A more fun way to approach scenes is by visualizing them. Here are a couple of ways to do that:

  • Storyboarding. Comic book writers and film creators use storyboards as a visual way to see how the story is moving forward. Even if you can’t draw, you can still make stick figures that represent your characters and give a rough idea of what they’re doing in each scene. If you put each scene on a separate piece of paper, you can easily move the scenes around until you find an order that’s compelling and engaging.

  • Index cards. This is another visual method, but instead of drawing pictures, you use a sentence or two on each index card to describe the scene. You can also capture the purpose of each scene, such as whether it advances the plot or develops your characters. You could color code your index cards by type of scene (e.g., whether it’s an action scene or a breather) and use that to make sure your pacing is rising and falling. Some writing software like Scrivener allows you to create digital cards on your computer screen.

  • Mind mapping. A high-tech way to capture your scene ideas is to use a mind mapping computer program like MindManager or imindmap that lets you start with the reason for your scene in the middle. From there, you brainstorm the crucial elements for a good scene like the emotional mood, how the character changes, conflicts that arise, and what happens next.

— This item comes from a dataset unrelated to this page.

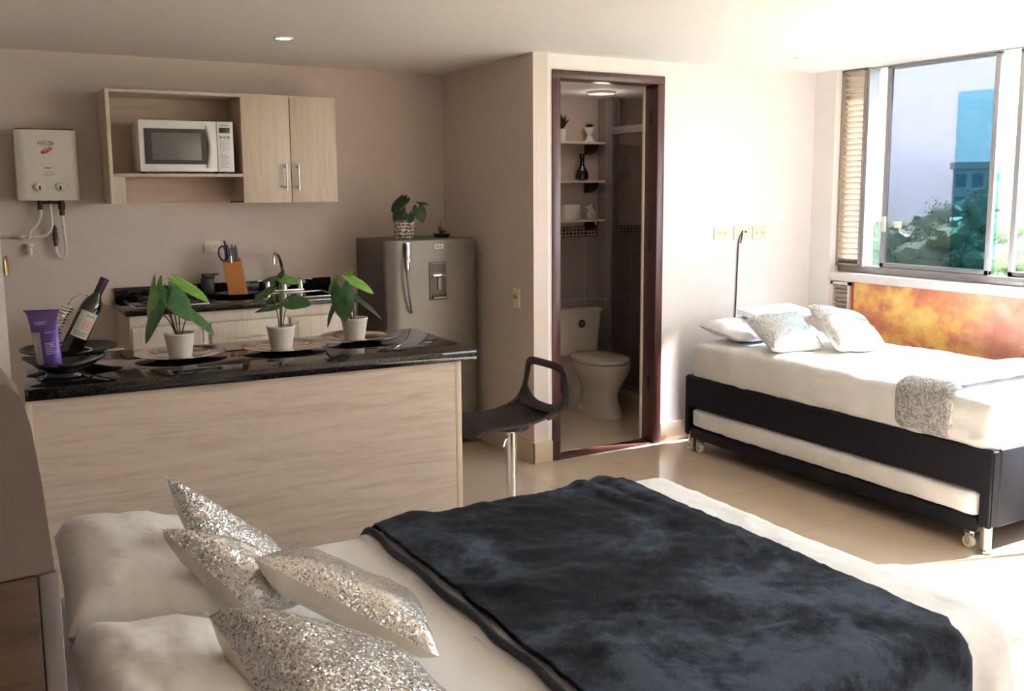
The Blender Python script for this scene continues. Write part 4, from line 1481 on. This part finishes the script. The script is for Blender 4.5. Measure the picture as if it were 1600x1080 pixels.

If you’re not a planner and just like to sit at the computer and let the words flow, you can always use these suggestions during the editing process to help you analyze each scene to make sure it includes the essential elements and to ensure it moves your story forward.

Final Thoughts

Scenes are usually separated by chapters or can include a visual break of four lines in between the ending of one scene and the beginning of the next.

And like your story, a scene needs a beginning with a hook, a middle, and an end.

What’s most important to remember is that each scene has a responsibility to move your plot forward in a way that evokes strong emotion in your reader and compels him or her to keep turning the pages. Make your scene as alluring as possible.